While happy to state an opinion or take a stand alone, as he did in a critical letter to a museum director who Soler felt required correcting on Puerto Rican history, Soler’s efforts as an activist and organizer are at their heart about community, solidarity, and bringing people together for sharing knowledge and creating action. Discussing his life’s commitments, Soler says that he has always been, and will always be, “married to the struggle.” With over twenty years as Director at the UMass Dartmouth Labor Education Center, and twenty additional years as a political, labor, education, and social change activist, Soler’s impact on southeast New England, New York, and New Jersey communities is immeasurable, and continues to this day.
A tireless protester, organizer, writer, educator, colleague, and comrade, Soler has led and joined numerous others in working for both local and global equality, justice, and peace. His Latino and minority identity was influential in some of his concerns, particularly in labor and in the primary political pursuit of his life’s work, the continued fight for Puerto Rican independence. Soler can trace this fight back to his great-grandfather, who participated in the Intentona of Yauco in 1897, and joined Puerto Rican patriots in Cabo Rojo fighting against the US invasion of Puerto Rico in July 1898. A century later, many still see Puerto Rico as under US imperialism and control. As Soler wrote,
While officially retired in 2015, Soler continues his work as a social and labor activist, documentary photographer, and fighter for Puerto Rican self-determination.
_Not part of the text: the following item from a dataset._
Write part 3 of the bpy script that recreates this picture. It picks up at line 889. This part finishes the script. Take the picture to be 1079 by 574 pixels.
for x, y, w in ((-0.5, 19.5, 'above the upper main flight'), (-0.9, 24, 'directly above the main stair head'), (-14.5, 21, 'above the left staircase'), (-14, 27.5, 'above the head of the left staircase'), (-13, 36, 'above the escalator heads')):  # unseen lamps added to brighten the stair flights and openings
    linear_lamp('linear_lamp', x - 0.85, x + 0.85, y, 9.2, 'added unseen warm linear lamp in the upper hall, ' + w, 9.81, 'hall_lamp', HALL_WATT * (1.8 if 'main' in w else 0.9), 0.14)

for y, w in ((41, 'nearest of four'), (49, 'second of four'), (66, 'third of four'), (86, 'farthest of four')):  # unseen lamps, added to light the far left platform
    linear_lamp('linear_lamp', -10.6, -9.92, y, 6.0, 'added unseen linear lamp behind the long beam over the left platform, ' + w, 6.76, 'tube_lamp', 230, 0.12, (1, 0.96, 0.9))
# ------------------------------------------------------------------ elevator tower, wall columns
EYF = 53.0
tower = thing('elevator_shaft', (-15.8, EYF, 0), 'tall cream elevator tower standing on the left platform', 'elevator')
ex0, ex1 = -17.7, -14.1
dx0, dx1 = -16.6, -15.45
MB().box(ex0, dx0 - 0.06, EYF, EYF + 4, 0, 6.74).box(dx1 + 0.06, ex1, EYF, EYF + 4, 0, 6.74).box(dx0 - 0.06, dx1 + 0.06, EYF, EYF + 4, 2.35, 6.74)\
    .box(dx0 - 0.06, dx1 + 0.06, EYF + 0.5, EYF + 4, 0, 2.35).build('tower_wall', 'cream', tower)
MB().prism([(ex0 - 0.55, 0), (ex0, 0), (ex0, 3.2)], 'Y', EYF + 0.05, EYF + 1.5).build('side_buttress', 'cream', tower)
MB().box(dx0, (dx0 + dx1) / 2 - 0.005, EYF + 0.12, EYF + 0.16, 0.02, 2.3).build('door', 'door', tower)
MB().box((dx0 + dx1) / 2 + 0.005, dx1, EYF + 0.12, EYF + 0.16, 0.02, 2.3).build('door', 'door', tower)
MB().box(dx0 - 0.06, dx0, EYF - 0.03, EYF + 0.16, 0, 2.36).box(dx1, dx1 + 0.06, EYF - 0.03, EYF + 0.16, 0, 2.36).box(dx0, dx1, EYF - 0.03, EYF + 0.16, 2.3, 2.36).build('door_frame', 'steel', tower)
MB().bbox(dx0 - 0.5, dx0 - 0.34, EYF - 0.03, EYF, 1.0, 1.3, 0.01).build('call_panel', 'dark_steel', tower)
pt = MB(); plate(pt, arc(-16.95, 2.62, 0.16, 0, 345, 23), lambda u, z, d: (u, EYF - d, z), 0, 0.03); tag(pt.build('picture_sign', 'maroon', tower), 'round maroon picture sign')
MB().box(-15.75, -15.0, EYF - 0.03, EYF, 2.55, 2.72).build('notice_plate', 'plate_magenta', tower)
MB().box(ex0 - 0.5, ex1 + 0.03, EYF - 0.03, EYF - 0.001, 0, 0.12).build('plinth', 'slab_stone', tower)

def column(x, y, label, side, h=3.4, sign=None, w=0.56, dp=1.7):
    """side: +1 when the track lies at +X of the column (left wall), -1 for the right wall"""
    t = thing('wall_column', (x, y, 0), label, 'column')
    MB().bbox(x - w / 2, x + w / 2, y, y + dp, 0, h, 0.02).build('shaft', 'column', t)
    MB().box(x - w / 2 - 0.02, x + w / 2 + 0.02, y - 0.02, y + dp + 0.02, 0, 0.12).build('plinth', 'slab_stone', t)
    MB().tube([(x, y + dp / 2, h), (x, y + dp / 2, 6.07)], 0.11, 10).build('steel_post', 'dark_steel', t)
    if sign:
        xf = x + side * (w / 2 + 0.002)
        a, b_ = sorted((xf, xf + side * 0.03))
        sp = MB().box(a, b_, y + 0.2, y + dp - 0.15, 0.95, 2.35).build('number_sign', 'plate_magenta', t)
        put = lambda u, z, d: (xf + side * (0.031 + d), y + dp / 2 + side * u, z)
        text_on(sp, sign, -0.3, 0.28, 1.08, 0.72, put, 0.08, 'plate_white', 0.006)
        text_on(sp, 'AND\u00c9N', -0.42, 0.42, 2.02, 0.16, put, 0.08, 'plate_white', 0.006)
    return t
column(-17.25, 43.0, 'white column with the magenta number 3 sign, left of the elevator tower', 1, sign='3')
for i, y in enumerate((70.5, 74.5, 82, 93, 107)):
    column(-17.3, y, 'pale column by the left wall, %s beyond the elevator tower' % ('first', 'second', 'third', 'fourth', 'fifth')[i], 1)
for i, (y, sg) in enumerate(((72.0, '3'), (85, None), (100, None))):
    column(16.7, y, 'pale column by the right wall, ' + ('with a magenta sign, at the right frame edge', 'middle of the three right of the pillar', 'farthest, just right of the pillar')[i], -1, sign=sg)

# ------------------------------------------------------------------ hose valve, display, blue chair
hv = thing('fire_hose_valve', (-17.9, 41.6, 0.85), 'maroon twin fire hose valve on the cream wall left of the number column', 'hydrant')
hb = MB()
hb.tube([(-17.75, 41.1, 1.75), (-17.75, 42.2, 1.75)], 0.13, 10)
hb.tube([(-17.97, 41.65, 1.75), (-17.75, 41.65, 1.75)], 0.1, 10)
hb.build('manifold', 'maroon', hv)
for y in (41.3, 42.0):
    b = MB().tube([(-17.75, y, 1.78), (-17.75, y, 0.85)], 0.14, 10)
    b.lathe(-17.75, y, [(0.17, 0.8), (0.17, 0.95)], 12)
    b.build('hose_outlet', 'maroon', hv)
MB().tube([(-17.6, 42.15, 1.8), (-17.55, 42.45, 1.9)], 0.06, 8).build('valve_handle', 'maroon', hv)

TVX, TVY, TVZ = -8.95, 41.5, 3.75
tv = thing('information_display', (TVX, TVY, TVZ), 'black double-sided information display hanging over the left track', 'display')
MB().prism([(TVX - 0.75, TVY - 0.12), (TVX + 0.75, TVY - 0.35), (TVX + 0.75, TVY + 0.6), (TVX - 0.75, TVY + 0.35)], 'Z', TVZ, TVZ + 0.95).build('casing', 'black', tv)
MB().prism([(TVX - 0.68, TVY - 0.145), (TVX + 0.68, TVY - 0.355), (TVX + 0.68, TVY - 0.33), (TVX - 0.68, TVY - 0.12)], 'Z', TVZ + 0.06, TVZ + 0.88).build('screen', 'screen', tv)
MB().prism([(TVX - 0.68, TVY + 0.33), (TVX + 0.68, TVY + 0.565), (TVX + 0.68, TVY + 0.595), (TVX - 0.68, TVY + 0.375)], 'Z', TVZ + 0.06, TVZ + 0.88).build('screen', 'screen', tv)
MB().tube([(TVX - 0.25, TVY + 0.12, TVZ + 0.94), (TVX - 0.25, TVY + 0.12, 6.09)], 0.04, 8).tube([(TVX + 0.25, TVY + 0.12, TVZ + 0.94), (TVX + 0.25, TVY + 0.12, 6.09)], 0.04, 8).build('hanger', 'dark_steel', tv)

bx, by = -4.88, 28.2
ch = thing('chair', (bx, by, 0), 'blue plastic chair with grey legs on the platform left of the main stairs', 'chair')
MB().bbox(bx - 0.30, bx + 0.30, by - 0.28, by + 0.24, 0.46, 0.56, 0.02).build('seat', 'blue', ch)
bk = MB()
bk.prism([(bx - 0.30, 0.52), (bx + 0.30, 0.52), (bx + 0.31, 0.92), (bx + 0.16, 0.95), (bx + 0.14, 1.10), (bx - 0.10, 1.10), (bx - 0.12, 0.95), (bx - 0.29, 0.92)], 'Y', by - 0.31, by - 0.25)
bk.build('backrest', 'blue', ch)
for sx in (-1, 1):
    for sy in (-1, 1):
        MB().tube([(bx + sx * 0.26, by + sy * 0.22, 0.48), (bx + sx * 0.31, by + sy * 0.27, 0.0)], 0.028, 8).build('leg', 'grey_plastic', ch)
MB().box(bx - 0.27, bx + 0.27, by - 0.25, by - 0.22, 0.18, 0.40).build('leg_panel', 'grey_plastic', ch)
The PSP materials, with strong coverage of the 1970s and 1980s, include several different Puerto Rican and United States’ based periodicals, newsletters, organizational papers, and meeting reports, and are particularly rich. They reflect the Marxist- Leninist ideology and educational efforts of the Party, and its shifting struggle for Puerto Rican independence and socialism, both locally and in its US based chapters, of which Soler was a leader in New York. These materials are predominantly in Spanish.
Numerous other organizations are represented, reflecting Soler’s depth and breadth of involvement around issues of civil rights, labor rights, social justice, and social change. Photographs, syllabi, limited correspondence and articles by Soler offer a more detailed look into his family life as well as his professional and personal work as an organizer, journalist, educator, and advisor.
The collection has been divided into four series, and arranged alphabetically within each series:
- Series 1: Personal and Professional
- Series 2: Partido Socialista Puertorriqueño (PSP)
- Series 3: Activism
- Series 4: Photographs
All four series contain material in both English and Spanish.